1. Pass assembly to ildasm.exe to get CIL.
2. Then pass CIL to ANTLR v3 parser with this CIL grammar wired up (note it's a little bit outdated - grammar created at 2004 and latest CIL specification is 2006, but CIL doesn't really change to much)
3. After that you can freely access AST generated by ANTLR

Note that you will need ANTLR v3 not v4, since grammar written for 3rd version, and it's hardly possible to port it to v4 without good knowledge of ANTLR syntax.

Also you can try to look into new Microsoft ryujit compiler sources at github (part of CoreCLR) - I don't sure that it's helps, but in theory it must contains CIL grammar and parser implementations since it works with CIL code. But it's written in CPP, have enormous code base and lacks of documentation since it's in active development stage, so it's may be easier to stuck with ANTLR.

Answer 4

The CCI Code Model is somewhere between a IL disassembler and full C# decompiler: it gives your code some structure (e.g. if statements and expressions), but it also contains some low level stack operations like push and pop.

CCI contains a sample that shows this: PeToText.

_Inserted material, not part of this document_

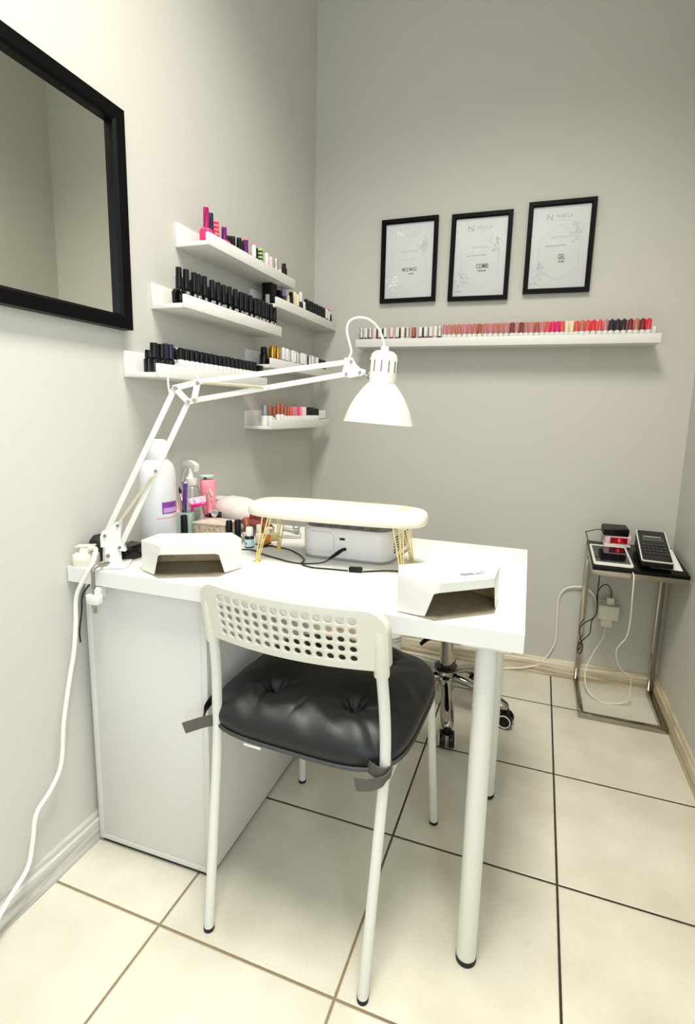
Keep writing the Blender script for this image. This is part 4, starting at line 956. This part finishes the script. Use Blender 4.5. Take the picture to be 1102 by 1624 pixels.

For example, to get Code Model for the first method of the Program type (in the global namespace), you could use code like this:

string fileName = "whatever.exe";

using (var host = new PeReader.DefaultHost())
{
    var module = (IModule)host.LoadUnitFrom(fileName);
    var type = (ITypeDefinition)module.UnitNamespaceRoot.Members
        .Single(m => m.Name.Value == "Program");
    var method = (IMethodDefinition)type.Members.First();
    var methodBody = new SourceMethodBody(method.Body, host, null, null);
}

To demonstrate, if you decompile the above code and show it using PeToText, you're going to get:

Microsoft.Cci.ITypeDefinition local_3;
Microsoft.Cci.ILToCodeModel.SourceMethodBody local_5;
string local_0 = "C:\\code\\tmp\\nuget tmp 2015\\bin\\Debug\\nuget tmp 2015.exe";
Microsoft.Cci.PeReader.DefaultHost local_1 = new Microsoft.Cci.PeReader.DefaultHost();
try
{
    push (Microsoft.Cci.IModule)local_1.LoadUnitFrom(local_0).UnitNamespaceRoot.Members;
    push Program.<>c.<>9__0_0;
    if (dup == default(System.Func<Microsoft.Cci.INamespaceMember, bool>))
    {
        pop;
        push Program.<>c.<>9.<Main0>b__0_0;
        Program.<>c.<>9__0_0 = dup;
    }
    local_3 = (Microsoft.Cci.ITypeDefinition)System.Linq.Enumerable.Single<Microsoft.Cci.INamespaceMember>(pop, pop);
    local_5 = new Microsoft.Cci.ILToCodeModel.SourceMethodBody((Microsoft.Cci.IMethodDefinition)System.Linq.Enumerable.First<Microsoft.Cci.ITypeDefinitionMember>(local_3.Members).Body, local_1, (Microsoft.Cci.ISourceLocationProvider)null, (Microsoft.Cci.ILocalScopeProvider)null, 0);
}
finally
{
    if (local_1 != default(Microsoft.Cci.PeReader.DefaultHost))
    {
        local_1.Dispose();
    }
}

Of note are all those push, pop and dup statements and the lambda caching condition.